STATED EXERCISE: Make an exact copy of all the material below, apart from the pictures.

DATA EXTRACT:
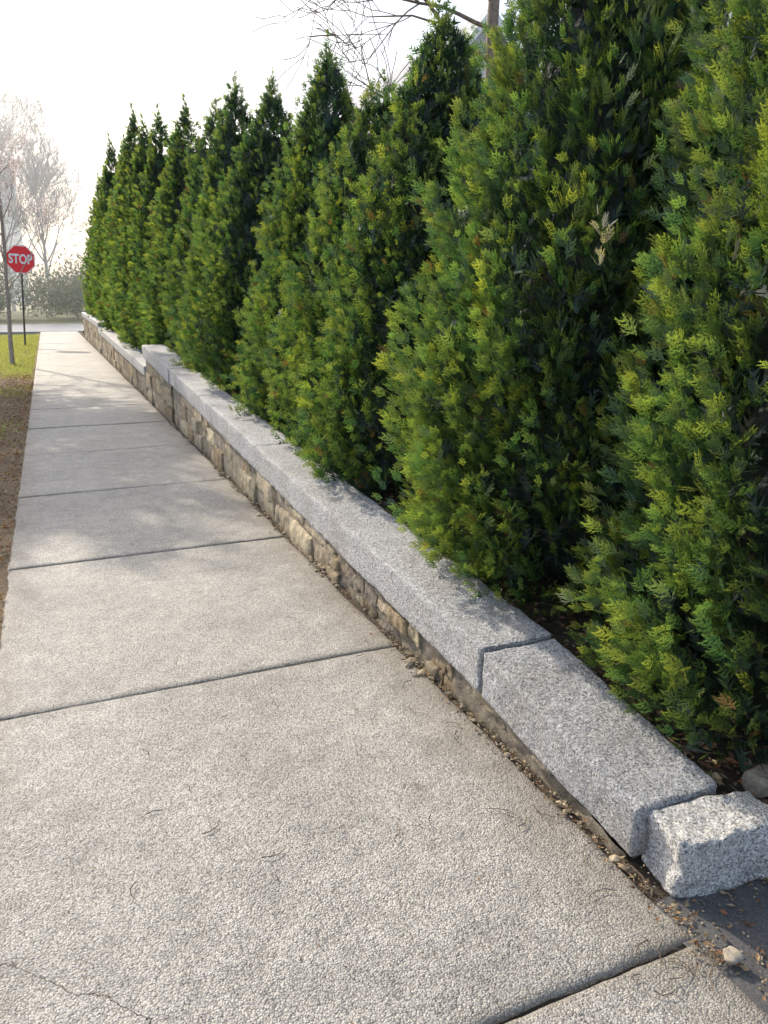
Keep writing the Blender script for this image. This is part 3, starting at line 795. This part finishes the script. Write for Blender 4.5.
V = [(hx0, hy, .4), (hx1, hy, .4), (hx1, hy, ze), (xm, hy, zr), (hx0, hy, ze)]; V += [(x, y+hd, z) for x, y, z in V]
pm("wall", V, [[0, 1, 2, 3, 4], [9, 8, 7, 6, 5], [0, 4, 9, 5], [1, 6, 7, 2]], M_clap, e)
ov = .3; sl = (zr-ze)/(xm-hx0)
def roofside(sg):
    xe = xm+sg*((xm-hx0)+ov); zz = zr-sl*((xm-hx0)+ov)
    a = [(xm, hy-ov, zr+.02), (xe, hy-ov, zz+.02), (xe, hy+hd+ov, zz+.02), (xm, hy+hd+ov, zr+.02)]
    return a+[(x, y, z+.14) for x, y, z in a]
V = roofside(-1)+roofside(1)
fs = [[0, 1, 2, 3], [4, 7, 6, 5], [0, 4, 5, 1], [1, 5, 6, 2], [2, 6, 7, 3]]
pm("roof", V, fs+[[q+8 for q in f] for f in fs], M_roof, e)
def boxv(x0, x1, y0, y1, z0, z1):
    return [(x0, y0, z0), (x1, y0, z0), (x1, y1, z0), (x0, y1, z0), (x0, y0, z1), (x1, y0, z1), (x1, y1, z1), (x0, y1, z1)], [[0, 3, 2, 1], [4, 5, 6, 7], [0, 1, 5, 4], [1, 2, 6, 5], [2, 3, 7, 6], [3, 0, 4, 7]]
for wx, wz in ((xm-.05, 5.55), (xm-1.0, 3.2), (xm+1.0, 3.2)):
    V, F = boxv(wx-.38, wx+.38, hy-.02, hy+.05, wz-.55, wz+.55); wo = pm("window", V, F, M_glass, e)
    V = []; F = []
    for (a0, a1, b0, b1) in ((-.46, -.38, -.63, .63), (.38, .46, -.63, .63), (-.38, .38, .55, .63), (-.38, .38, -.63, -.55), (-.38, .38, -.025, .025)):
        v, f = boxv(wx+a0, wx+a1, hy-.05, hy-.022, wz+b0, wz+b1); F += [[q+len(V) for q in g] for g in f]; V += v
    fo = pm("frame", V, F, M_wht, wo); fo.matrix_parent_inverse = Matrix.Identity(4)
for sg in (-1, 1):
    xe = xm+sg*((xm-hx0)+ov); zz = zr-sl*((xm-hx0)+ov)
    V = [(xm, hy-ov-.03, zr+.17), (xe, hy-ov-.03, zz+.17), (xe, hy-ov-.03, zz-.05), (xm, hy-ov-.03, zr-.05)]; V += [(x, y+.026, z) for x, y, z in V]
    pm("trim", V, [[0, 1, 2, 3], [7, 6, 5, 4], [0, 4, 5, 1], [3, 2, 6, 7], [1, 5, 6, 2]], M_wht, e)

m, nt2, b, _ = new_mat("hazy_tower"); co = coords(nt2); s = N(nt2, 'SeparateXYZ'); nt2.links.new(co, s.inputs[0])
fr = mth(nt2, 'FRACT', mth(nt2, 'MULTIPLY', s.outputs[2], 1/3.2))
nt2.links.new(ramp(nt2, fr, [(.45, (.70, .74, .78)), (.5, (.50, .58, .66))]).outputs[0], b.inputs['Base Color']); b.inputs['Roughness'].default_value = .7  # pale blue-grey puts distance haze into the wall colour
V, F = boxv(-14, -7, 420, 432, -.2, 60); V2, F2 = boxv(-12.5, -8.5, 422, 430, 60, 65)
me = bpy.data.meshes.new("apartment_tower"); me.from_pydata(V+V2, [], F+[[q+8 for q in f] for f in F2]); me.update(); me.materials.append(m)
obj("apartment_tower", me, label="distant pale apartment tower with window bands", category="building")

SOLVED PROBLEM:
Keep writing the Blender script for this image. This is part 3, starting at line 795. This part finishes the script. Write for Blender 4.5.
V = [(hx0, hy, .4), (hx1, hy, .4), (hx1, hy, ze), (xm, hy, zr), (hx0, hy, ze)]; V += [(x, y+hd, z) for x, y, z in V]
pm("wall", V, [[0, 1, 2, 3, 4], [9, 8, 7, 6, 5], [0, 4, 9, 5], [1, 6, 7, 2]], M_clap, e)
ov = .3; sl = (zr-ze)/(xm-hx0)
def roofside(sg):
    xe = xm+sg*((xm-hx0)+ov); zz = zr-sl*((xm-hx0)+ov)
    a = [(xm, hy-ov, zr+.02), (xe, hy-ov, zz+.02), (xe, hy+hd+ov, zz+.02), (xm, hy+hd+ov, zr+.02)]
    return a+[(x, y, z+.14) for x, y, z in a]
V = roofside(-1)+roofside(1)
fs = [[0, 1, 2, 3], [4, 7, 6, 5], [0, 4, 5, 1], [1, 5, 6, 2], [2, 6, 7, 3]]
pm("roof", V, fs+[[q+8 for q in f] for f in fs], M_roof, e)
def boxv(x0, x1, y0, y1, z0, z1):
    return [(x0, y0, z0), (x1, y0, z0), (x1, y1, z0), (x0, y1, z0), (x0, y0, z1), (x1, y0, z1), (x1, y1, z1), (x0, y1, z1)], [[0, 3, 2, 1], [4, 5, 6, 7], [0, 1, 5, 4], [1, 2, 6, 5], [2, 3, 7, 6], [3, 0, 4, 7]]
for wx, wz in ((xm-.05, 5.55), (xm-1.0, 3.2), (xm+1.0, 3.2)):
    V, F = boxv(wx-.38, wx+.38, hy-.02, hy+.05, wz-.55, wz+.55); wo = pm("window", V, F, M_glass, e)
    V = []; F = []
    for (a0, a1, b0, b1) in ((-.46, -.38, -.63, .63), (.38, .46, -.63, .63), (-.38, .38, .55, .63), (-.38, .38, -.63, -.55), (-.38, .38, -.025, .025)):
        v, f = boxv(wx+a0, wx+a1, hy-.05, hy-.022, wz+b0, wz+b1); F += [[q+len(V) for q in g] for g in f]; V += v
    fo = pm("frame", V, F, M_wht, wo); fo.matrix_parent_inverse = Matrix.Identity(4)
for sg in (-1, 1):
    xe = xm+sg*((xm-hx0)+ov); zz = zr-sl*((xm-hx0)+ov)
    V = [(xm, hy-ov-.03, zr+.17), (xe, hy-ov-.03, zz+.17), (xe, hy-ov-.03, zz-.05), (xm, hy-ov-.03, zr-.05)]; V += [(x, y+.026, z) for x, y, z in V]
    pm("trim", V, [[0, 1, 2, 3], [7, 6, 5, 4], [0, 4, 5, 1], [3, 2, 6, 7], [1, 5, 6, 2]], M_wht, e)

m, nt2, b, _ = new_mat("hazy_tower"); co = coords(nt2); s = N(nt2, 'SeparateXYZ'); nt2.links.new(co, s.inputs[0])
fr = mth(nt2, 'FRACT', mth(nt2, 'MULTIPLY', s.outputs[2], 1/3.2))
nt2.links.new(ramp(nt2, fr, [(.45, (.70, .74, .78)), (.5, (.50, .58, .66))]).outputs[0], b.inputs['Base Color']); b.inputs['Roughness'].default_value = .7  # pale blue-grey puts distance haze into the wall colour
V, F = boxv(-14, -7, 420, 432, -.2, 60); V2, F2 = boxv(-12.5, -8.5, 422, 430, 60, 65)
me = bpy.data.meshes.new("apartment_tower"); me.from_pydata(V+V2, [], F+[[q+8 for q in f] for f in F2]); me.update(); me.materials.append(m)
obj("apartment_tower", me, label="distant pale apartment tower with window bands", category="building")